:: Provided material ::
>>
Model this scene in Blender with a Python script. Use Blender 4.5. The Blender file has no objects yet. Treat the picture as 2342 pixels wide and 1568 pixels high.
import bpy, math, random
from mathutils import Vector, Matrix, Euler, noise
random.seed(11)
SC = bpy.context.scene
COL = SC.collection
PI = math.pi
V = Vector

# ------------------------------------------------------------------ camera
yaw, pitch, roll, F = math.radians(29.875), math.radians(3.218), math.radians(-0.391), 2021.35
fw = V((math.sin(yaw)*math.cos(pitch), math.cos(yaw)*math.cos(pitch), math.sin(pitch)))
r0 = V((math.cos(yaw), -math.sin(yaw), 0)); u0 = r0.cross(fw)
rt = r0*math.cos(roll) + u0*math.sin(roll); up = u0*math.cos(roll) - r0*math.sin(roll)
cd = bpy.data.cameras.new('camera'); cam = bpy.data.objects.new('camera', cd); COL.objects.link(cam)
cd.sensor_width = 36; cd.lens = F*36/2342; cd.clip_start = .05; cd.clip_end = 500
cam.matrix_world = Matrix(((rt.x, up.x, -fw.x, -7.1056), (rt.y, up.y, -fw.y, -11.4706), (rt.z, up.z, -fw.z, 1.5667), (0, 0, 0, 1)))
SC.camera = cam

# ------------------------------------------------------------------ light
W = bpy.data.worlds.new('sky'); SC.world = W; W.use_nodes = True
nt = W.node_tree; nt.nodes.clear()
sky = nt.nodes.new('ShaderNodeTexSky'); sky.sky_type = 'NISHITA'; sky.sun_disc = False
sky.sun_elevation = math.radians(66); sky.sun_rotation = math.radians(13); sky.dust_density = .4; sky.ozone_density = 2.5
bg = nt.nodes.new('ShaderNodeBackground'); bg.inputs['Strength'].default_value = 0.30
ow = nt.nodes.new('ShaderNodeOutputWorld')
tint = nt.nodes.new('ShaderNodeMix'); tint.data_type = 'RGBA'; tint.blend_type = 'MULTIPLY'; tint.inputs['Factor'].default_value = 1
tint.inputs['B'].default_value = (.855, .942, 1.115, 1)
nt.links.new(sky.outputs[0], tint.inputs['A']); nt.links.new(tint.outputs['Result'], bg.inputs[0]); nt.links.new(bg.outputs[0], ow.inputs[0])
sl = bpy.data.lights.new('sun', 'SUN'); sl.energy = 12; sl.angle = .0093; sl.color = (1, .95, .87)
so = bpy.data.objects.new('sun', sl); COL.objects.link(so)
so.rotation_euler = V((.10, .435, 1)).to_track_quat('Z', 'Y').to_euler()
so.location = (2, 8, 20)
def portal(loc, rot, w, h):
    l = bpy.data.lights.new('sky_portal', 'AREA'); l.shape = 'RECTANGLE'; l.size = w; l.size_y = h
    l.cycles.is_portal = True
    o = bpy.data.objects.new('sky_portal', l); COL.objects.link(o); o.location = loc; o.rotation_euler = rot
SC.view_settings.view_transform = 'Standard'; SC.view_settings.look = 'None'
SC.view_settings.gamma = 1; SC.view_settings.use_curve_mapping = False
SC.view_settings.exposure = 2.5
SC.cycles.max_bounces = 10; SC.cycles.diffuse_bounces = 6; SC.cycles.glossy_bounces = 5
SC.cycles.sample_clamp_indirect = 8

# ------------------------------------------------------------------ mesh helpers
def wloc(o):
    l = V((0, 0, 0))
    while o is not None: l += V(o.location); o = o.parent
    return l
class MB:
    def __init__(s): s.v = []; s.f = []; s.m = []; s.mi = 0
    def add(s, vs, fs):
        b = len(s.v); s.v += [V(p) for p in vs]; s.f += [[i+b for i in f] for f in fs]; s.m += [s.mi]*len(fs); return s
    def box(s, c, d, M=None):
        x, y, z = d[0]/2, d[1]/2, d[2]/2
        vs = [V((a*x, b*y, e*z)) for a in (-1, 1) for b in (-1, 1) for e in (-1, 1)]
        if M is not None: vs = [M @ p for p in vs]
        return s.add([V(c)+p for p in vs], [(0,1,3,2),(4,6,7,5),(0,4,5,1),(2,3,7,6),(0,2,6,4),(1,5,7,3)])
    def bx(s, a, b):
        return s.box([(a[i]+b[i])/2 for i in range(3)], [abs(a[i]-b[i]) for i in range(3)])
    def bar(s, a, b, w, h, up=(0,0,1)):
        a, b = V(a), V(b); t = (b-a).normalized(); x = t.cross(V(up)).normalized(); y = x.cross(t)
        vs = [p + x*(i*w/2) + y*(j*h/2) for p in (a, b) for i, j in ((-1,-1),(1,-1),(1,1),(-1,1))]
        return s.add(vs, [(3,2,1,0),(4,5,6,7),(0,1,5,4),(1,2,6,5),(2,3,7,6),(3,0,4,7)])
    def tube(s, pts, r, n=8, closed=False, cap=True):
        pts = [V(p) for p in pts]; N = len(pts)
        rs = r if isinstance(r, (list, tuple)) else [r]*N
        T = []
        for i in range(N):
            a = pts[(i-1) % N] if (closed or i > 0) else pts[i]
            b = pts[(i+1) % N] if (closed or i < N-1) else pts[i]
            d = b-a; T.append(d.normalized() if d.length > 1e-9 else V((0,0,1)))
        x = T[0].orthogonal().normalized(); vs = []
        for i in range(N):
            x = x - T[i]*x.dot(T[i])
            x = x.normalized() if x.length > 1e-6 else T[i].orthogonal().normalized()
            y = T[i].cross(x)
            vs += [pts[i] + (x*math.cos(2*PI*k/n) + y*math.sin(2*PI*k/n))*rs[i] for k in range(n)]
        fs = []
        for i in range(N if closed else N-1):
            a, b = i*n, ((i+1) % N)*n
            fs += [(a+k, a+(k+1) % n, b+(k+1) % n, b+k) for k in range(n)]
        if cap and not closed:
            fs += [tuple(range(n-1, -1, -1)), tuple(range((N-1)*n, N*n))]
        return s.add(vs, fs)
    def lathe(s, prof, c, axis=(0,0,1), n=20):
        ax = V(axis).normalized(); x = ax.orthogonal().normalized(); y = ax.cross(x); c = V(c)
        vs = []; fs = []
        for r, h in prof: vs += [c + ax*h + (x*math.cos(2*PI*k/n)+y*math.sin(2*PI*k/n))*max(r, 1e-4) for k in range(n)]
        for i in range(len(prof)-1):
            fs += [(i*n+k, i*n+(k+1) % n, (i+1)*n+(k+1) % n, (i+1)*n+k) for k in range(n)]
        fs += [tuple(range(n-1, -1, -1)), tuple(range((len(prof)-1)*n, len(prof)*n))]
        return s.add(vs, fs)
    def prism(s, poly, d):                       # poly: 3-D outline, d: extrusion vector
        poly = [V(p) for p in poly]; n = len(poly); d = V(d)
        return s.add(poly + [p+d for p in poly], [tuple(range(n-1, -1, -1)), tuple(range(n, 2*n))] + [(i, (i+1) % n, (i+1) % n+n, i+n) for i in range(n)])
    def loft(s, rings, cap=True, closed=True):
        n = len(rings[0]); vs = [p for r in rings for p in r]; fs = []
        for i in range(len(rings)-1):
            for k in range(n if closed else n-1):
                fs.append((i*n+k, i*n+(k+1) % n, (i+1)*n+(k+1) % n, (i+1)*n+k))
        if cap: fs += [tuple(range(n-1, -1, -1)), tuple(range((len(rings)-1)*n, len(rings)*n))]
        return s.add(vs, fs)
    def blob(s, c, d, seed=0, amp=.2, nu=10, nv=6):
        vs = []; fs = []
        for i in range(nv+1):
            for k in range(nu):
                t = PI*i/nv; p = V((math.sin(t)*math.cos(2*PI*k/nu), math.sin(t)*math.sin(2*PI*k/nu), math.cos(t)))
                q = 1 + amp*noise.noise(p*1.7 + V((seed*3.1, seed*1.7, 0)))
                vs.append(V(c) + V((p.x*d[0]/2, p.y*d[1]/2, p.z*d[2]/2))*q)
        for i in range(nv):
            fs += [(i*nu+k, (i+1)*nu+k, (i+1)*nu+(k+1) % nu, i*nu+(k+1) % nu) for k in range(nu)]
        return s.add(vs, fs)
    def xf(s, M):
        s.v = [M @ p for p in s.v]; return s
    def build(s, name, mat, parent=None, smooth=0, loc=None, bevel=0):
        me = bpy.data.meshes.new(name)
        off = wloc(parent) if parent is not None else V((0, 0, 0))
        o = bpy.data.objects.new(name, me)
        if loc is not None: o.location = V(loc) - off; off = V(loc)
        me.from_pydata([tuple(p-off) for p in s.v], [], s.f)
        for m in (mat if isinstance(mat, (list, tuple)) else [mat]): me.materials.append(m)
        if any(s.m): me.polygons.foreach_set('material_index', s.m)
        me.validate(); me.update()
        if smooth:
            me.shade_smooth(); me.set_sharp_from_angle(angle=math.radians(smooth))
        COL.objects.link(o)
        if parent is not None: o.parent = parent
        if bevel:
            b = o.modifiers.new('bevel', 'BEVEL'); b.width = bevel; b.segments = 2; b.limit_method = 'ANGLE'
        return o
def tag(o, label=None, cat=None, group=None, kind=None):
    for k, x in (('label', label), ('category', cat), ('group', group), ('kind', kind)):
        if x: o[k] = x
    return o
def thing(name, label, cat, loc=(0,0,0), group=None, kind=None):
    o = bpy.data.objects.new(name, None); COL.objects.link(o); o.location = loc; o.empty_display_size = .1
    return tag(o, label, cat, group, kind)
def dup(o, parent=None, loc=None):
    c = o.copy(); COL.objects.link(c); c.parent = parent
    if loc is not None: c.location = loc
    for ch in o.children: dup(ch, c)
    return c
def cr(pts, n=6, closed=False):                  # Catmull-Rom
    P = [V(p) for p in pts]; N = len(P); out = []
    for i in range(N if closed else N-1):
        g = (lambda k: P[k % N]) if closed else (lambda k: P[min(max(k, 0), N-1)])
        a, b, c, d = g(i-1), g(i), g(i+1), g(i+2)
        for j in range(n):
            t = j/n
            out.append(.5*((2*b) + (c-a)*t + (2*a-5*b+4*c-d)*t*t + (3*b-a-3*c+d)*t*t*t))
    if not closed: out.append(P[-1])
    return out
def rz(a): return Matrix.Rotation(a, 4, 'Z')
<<
:: Exercise directions ::
Begin with the first line of the listing and copy exactly through the line that contains "SC.camera = cam", please, keeping both ends and leaving out everything after.

:: Answer below ::
Model this scene in Blender with a Python script. Use Blender 4.5. The Blender file has no objects yet. Treat the picture as 2342 pixels wide and 1568 pixels high.
import bpy, math, random
from mathutils import Vector, Matrix, Euler, noise
random.seed(11)
SC = bpy.context.scene
COL = SC.collection
PI = math.pi
V = Vector

# ------------------------------------------------------------------ camera
yaw, pitch, roll, F = math.radians(29.875), math.radians(3.218), math.radians(-0.391), 2021.35
fw = V((math.sin(yaw)*math.cos(pitch), math.cos(yaw)*math.cos(pitch), math.sin(pitch)))
r0 = V((math.cos(yaw), -math.sin(yaw), 0)); u0 = r0.cross(fw)
rt = r0*math.cos(roll) + u0*math.sin(roll); up = u0*math.cos(roll) - r0*math.sin(roll)
cd = bpy.data.cameras.new('camera'); cam = bpy.data.objects.new('camera', cd); COL.objects.link(cam)
cd.sensor_width = 36; cd.lens = F*36/2342; cd.clip_start = .05; cd.clip_end = 500
cam.matrix_world = Matrix(((rt.x, up.x, -fw.x, -7.1056), (rt.y, up.y, -fw.y, -11.4706), (rt.z, up.z, -fw.z, 1.5667), (0, 0, 0, 1)))
SC.camera = cam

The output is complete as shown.